Ruth Bader Ginsburg Saw the Future When It Came to Voting Rights




https://time.com/5890983/ruth-bader-ginsburg-voting-rights/

Justice Ginsburg’s dissents were often even more powerful than her voice when she was in the majority. She described them as “appealing to the intelligence of a future day.” She never stopped believing in that better future or that the law provided a vehicle for moving the country forward.

This was never truer than when she found herself in the minority in the voting rights case, Shelby County v. Holder, joined by Justices Breyer, Sotomayor and Kagan. The majority opinion rolled back the 1965 Voting Rights Act’s protections and permitted states, including those with histories of racially motivated voter suppression, to change their voting procedures without any outside oversight. Justice Ginsburg knew what that meant and refused to pretend it wouldn’t erode the advances made under the act.

The case’s legal underpinnings are somewhat complicated but worth tracing. Shelby County, Ala., just south of Birmingham, sued then-Attorney General Eric Holder in federal court in the District of Columbia in April 2010, arguing parts of the Voting Rights Act were unconstitutional.
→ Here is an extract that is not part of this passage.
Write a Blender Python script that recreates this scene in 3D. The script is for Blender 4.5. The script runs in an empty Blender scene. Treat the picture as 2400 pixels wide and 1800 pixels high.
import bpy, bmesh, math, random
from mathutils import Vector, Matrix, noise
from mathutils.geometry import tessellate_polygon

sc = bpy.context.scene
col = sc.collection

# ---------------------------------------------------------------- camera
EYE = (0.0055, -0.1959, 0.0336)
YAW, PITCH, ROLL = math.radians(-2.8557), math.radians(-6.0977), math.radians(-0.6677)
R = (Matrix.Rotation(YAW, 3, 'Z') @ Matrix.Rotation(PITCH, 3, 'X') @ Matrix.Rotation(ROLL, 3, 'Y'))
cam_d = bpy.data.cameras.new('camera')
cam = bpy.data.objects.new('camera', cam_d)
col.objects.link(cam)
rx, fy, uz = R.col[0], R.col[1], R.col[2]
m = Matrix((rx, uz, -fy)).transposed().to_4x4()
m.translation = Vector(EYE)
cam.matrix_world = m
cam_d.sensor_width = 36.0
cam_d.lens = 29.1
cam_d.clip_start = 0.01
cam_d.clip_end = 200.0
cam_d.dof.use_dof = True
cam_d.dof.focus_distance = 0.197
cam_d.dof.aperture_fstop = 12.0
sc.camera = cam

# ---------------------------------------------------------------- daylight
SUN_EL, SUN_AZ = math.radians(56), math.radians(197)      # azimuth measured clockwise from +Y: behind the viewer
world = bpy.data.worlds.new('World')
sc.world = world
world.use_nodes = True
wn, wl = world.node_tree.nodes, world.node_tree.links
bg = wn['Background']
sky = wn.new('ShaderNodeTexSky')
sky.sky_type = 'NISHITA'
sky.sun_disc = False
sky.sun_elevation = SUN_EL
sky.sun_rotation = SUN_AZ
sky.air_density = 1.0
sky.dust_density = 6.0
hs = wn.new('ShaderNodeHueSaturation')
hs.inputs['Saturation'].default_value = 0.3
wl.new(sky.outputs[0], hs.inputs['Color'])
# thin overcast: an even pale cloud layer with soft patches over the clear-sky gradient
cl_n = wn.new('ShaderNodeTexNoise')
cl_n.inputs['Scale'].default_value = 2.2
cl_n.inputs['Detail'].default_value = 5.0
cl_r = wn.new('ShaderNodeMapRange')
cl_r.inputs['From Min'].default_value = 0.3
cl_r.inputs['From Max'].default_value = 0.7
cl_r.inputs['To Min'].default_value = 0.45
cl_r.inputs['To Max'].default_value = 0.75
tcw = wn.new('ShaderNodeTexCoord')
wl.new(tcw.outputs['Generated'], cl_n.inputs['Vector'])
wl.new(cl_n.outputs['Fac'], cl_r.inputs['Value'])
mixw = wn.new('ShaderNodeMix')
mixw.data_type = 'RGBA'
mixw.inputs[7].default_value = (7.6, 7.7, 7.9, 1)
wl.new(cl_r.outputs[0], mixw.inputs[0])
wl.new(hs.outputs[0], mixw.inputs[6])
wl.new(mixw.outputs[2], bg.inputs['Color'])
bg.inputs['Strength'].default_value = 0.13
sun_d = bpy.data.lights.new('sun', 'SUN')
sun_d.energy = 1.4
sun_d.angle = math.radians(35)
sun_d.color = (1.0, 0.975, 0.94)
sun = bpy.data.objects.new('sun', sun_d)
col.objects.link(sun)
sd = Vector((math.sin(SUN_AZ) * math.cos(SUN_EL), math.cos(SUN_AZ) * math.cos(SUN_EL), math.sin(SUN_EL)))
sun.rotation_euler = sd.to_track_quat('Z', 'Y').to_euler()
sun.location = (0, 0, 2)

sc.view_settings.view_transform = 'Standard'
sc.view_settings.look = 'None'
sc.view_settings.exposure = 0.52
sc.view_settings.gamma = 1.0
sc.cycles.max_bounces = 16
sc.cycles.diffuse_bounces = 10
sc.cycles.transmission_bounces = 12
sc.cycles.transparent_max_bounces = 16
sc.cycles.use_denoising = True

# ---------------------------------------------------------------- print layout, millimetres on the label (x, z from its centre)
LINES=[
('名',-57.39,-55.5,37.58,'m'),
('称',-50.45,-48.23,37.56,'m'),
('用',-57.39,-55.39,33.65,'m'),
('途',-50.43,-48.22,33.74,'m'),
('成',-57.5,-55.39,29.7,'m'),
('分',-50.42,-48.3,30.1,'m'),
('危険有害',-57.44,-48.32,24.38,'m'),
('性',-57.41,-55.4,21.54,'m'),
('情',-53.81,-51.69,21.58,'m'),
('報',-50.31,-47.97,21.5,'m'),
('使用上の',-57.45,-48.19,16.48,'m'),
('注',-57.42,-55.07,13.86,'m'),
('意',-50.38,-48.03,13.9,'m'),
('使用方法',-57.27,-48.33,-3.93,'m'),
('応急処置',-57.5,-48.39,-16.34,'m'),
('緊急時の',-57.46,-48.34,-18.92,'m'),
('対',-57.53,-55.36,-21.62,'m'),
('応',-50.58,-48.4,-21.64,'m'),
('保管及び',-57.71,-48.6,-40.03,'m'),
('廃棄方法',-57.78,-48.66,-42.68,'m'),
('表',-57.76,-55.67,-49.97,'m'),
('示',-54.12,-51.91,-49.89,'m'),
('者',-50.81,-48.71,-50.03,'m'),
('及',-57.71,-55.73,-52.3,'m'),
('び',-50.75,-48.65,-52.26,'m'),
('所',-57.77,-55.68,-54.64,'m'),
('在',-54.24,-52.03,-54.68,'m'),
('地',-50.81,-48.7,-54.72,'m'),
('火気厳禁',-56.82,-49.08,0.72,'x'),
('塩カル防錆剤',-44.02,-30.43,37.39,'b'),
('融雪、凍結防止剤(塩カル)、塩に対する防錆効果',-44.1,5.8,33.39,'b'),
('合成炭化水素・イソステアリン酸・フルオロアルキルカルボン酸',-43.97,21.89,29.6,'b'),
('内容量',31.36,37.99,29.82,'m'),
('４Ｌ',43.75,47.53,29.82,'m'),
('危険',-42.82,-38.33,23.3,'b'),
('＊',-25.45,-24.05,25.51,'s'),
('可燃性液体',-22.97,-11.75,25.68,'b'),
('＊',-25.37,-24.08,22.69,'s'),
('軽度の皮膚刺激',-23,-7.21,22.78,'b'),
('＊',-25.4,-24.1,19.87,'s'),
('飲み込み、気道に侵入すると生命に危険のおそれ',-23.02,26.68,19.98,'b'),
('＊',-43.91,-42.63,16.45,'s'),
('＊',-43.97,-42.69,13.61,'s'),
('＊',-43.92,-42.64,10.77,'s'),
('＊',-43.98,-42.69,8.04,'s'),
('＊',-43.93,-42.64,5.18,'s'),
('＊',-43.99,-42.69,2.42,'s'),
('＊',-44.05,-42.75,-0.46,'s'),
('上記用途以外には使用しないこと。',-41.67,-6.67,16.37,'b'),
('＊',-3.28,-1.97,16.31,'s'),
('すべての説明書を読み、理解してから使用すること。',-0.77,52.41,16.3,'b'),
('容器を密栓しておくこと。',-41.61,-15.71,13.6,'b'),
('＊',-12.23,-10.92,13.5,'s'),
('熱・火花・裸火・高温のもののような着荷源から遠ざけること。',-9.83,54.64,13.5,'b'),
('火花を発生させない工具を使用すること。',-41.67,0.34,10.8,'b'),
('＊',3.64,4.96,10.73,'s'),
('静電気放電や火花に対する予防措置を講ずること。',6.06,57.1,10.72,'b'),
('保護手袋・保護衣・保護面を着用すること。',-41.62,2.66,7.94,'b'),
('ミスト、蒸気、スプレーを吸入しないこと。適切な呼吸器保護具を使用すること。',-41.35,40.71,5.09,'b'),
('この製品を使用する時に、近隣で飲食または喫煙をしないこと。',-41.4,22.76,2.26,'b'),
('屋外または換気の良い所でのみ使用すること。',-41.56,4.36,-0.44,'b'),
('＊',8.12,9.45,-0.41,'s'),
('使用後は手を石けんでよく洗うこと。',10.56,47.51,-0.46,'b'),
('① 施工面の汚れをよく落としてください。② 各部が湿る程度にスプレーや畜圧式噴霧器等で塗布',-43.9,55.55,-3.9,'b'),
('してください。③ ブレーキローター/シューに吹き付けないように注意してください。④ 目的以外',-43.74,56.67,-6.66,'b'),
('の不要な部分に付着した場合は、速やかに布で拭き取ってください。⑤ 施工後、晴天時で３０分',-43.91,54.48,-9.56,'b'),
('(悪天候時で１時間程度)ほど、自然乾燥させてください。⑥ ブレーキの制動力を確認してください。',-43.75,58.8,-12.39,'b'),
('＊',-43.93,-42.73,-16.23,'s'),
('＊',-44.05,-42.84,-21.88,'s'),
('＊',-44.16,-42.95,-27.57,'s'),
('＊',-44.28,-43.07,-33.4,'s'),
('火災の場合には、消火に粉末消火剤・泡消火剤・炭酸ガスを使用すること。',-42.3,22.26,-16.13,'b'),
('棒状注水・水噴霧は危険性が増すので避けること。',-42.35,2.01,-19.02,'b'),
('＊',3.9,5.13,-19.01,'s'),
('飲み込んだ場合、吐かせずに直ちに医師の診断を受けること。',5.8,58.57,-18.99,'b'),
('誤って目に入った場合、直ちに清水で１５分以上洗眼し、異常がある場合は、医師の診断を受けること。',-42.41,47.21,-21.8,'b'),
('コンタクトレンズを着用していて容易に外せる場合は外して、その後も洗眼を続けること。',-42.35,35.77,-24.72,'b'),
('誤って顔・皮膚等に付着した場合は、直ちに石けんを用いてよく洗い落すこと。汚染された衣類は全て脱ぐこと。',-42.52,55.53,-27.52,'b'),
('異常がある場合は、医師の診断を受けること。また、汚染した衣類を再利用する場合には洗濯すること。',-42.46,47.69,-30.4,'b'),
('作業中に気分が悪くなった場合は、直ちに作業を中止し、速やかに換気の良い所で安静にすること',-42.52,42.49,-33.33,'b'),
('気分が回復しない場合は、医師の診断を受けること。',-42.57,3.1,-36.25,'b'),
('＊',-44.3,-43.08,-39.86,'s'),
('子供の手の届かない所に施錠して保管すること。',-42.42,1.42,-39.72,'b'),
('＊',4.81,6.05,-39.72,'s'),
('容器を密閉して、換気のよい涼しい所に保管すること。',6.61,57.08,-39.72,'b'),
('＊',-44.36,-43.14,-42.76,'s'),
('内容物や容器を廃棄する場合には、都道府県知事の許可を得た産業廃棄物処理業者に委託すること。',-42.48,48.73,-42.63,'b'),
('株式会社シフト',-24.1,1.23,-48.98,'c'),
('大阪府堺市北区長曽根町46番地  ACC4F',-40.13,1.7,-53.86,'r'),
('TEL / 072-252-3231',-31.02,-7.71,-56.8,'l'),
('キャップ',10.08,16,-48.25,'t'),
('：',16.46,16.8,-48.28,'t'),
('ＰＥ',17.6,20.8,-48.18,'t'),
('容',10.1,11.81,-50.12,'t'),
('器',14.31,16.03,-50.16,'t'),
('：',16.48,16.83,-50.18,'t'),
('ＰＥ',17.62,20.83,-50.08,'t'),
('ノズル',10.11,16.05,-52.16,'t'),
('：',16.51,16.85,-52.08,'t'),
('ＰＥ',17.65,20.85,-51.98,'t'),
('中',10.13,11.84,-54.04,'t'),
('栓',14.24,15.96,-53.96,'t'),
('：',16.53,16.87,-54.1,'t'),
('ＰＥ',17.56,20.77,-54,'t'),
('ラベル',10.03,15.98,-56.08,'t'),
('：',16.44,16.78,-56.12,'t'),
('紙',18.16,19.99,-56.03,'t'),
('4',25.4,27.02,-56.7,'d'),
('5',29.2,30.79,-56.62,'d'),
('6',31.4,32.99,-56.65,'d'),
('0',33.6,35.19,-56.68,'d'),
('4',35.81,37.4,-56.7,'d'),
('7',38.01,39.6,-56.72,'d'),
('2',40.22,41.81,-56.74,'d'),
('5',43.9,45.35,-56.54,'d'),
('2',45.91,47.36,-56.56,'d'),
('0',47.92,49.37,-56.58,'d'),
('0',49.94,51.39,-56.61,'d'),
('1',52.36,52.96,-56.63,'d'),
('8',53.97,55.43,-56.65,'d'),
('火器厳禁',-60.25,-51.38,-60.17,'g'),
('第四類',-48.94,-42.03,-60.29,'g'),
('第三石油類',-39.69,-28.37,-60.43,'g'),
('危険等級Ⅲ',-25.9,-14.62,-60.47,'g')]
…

The district judge disagreed, ruling that the act would stay in force. The Court of Appeals affirmed.

The Voting Rights Act was enacted to ensure no citizen would be denied the right to vote because of race or color. It created a “coverage formula” that applied to states and political subdivisions with a history of significant discrimination against Black voters in the 1960s and 1970s. This discrimination included impossible literacy tests, administered only to Black people and poor white people and devices like Mississippi’s notorious soap-bubble test, which required Black voters to correctly guess the number of bubbles in a bar of soap in order to vote. The act prohibited the old discriminatory tests and devices and required those jurisdictions to submit any new changes in their voting procedures—closing or moving polling places, requirements for more and more limited forms of identification, reduction in early voting days, purges to voter rolls—to either the Justice Department or the district court in the District of Columbia for approval before they enacted them, a process called preclearance.